The task ->
Your task is to gather the lines below that hold the string "repeat".

Source data ->
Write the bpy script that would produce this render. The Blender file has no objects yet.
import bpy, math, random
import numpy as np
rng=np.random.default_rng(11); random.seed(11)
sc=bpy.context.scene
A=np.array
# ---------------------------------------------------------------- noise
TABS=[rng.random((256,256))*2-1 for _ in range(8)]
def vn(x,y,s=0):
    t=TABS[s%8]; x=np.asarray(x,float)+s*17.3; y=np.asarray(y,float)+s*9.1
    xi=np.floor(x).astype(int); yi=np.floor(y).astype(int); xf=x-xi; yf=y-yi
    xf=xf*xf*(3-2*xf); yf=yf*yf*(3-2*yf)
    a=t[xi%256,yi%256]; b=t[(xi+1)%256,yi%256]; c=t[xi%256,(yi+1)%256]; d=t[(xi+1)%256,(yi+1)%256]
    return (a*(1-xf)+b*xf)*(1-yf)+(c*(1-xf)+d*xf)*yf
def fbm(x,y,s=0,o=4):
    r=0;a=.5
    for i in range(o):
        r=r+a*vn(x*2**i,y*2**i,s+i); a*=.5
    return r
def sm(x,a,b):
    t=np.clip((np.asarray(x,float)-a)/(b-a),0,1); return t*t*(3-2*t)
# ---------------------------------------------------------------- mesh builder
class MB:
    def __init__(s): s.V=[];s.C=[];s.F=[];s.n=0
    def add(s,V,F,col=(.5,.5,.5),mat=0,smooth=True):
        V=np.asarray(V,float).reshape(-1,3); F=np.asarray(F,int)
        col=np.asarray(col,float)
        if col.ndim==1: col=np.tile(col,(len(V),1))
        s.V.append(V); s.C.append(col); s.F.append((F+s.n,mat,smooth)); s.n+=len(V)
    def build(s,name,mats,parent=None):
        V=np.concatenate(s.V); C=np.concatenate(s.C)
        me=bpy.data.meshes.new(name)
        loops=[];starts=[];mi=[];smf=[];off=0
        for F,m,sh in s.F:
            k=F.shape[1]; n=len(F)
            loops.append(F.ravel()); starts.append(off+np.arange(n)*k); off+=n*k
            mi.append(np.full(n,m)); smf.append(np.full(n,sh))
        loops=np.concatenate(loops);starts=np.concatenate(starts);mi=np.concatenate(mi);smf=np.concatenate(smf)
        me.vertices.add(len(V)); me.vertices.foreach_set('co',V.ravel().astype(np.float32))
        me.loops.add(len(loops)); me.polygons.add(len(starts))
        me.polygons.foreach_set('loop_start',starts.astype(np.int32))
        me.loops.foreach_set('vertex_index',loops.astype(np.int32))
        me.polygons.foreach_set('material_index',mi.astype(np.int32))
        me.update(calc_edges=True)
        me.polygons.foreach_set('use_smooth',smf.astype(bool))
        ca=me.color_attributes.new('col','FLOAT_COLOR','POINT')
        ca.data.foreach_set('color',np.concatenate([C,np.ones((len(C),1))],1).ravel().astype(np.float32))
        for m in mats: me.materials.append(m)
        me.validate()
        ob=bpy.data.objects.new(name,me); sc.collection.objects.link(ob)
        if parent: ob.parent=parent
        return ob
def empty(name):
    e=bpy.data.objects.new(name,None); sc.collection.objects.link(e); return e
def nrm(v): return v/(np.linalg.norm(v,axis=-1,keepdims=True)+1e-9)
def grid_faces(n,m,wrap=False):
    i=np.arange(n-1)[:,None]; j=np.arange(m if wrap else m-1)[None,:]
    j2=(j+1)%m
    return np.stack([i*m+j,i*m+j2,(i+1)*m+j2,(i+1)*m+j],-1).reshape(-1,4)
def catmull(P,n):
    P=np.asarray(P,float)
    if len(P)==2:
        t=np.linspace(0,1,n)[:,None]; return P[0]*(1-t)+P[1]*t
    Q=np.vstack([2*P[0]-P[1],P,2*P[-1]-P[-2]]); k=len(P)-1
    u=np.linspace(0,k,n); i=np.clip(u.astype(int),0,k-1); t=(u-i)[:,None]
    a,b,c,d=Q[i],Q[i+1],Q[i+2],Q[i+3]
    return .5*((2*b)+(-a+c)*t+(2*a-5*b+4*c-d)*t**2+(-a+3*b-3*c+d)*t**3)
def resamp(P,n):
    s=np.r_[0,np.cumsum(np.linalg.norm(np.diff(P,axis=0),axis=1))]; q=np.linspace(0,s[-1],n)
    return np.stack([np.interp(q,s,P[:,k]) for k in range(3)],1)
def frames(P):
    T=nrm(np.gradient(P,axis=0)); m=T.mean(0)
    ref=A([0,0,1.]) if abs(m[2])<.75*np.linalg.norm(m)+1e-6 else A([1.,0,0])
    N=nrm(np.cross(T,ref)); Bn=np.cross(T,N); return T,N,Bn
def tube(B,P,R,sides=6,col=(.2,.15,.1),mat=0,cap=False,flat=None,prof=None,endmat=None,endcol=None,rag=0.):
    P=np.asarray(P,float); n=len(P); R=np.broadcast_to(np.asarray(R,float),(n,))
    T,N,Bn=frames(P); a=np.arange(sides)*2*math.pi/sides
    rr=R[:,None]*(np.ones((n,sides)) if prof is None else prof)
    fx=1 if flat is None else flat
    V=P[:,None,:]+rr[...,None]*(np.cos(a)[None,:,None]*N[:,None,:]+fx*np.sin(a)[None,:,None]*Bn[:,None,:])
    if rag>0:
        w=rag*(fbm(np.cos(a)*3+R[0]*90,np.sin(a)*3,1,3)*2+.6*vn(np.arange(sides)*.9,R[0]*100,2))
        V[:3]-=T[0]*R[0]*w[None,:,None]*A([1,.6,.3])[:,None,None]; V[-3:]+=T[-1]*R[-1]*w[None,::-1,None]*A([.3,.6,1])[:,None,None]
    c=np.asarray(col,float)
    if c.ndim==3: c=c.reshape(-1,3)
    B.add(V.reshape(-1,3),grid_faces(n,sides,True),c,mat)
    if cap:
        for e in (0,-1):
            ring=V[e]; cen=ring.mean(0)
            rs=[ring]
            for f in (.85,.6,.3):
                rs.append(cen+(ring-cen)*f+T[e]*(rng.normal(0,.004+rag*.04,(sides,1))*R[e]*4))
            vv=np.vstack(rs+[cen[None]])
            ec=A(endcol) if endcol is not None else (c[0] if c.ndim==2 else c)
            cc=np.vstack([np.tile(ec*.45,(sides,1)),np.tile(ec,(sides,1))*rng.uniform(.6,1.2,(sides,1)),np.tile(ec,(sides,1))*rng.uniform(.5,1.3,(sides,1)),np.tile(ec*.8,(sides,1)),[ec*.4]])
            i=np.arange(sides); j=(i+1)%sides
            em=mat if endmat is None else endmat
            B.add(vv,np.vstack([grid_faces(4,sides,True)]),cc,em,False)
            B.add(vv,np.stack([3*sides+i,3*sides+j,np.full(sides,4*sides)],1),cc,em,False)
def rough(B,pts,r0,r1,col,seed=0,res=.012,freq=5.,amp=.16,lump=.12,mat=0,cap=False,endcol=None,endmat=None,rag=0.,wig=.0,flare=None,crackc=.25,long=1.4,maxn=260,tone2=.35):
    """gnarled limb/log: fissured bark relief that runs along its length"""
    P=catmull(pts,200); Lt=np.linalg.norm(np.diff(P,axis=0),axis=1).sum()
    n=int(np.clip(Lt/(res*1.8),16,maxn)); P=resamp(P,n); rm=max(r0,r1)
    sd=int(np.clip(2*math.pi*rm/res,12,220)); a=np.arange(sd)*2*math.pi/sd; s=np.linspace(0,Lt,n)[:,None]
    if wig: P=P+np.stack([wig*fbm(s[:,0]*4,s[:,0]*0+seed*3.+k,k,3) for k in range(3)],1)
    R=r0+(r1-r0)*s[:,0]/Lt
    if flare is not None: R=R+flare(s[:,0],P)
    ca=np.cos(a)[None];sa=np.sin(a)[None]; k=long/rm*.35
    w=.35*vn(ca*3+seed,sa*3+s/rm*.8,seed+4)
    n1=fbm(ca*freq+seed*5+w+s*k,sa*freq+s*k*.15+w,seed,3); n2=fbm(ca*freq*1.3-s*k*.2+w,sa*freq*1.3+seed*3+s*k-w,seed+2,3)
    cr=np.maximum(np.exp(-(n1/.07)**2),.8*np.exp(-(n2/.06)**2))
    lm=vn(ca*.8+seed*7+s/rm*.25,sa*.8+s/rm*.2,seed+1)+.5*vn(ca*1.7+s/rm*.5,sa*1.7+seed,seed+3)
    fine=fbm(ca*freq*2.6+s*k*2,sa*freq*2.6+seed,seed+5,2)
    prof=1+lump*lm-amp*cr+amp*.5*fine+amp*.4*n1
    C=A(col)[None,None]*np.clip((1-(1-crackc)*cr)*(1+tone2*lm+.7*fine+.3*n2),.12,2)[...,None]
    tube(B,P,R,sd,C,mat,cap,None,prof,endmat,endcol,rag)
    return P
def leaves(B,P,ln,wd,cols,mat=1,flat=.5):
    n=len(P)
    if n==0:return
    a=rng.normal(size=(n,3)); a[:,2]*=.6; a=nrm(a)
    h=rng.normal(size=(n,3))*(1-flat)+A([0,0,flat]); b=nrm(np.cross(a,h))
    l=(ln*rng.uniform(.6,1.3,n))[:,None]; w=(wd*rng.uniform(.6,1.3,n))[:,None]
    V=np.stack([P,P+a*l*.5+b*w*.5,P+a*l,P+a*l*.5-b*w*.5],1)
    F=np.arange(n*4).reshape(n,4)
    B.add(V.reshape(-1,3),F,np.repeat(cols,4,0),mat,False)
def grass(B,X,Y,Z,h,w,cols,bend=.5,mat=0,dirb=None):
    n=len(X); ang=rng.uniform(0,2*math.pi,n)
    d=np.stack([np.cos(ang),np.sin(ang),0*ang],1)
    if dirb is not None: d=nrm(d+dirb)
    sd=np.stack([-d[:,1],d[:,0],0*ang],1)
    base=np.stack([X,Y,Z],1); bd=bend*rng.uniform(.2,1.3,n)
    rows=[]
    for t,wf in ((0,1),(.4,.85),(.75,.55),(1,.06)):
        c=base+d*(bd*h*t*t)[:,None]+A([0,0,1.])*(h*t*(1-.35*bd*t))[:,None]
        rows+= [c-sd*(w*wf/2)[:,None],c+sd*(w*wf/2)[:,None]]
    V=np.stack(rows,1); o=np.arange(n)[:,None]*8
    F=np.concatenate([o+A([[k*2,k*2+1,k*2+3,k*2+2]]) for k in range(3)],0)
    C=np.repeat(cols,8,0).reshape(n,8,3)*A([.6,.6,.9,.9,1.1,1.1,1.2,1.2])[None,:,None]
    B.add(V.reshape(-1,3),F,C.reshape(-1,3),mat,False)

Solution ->
    B.add(V.reshape(-1,3),F,np.repeat(cols,4,0),mat,False)
    C=np.repeat(cols,8,0).reshape(n,8,3)*A([.6,.6,.9,.9,1.1,1.1,1.2,1.2])[None,:,None]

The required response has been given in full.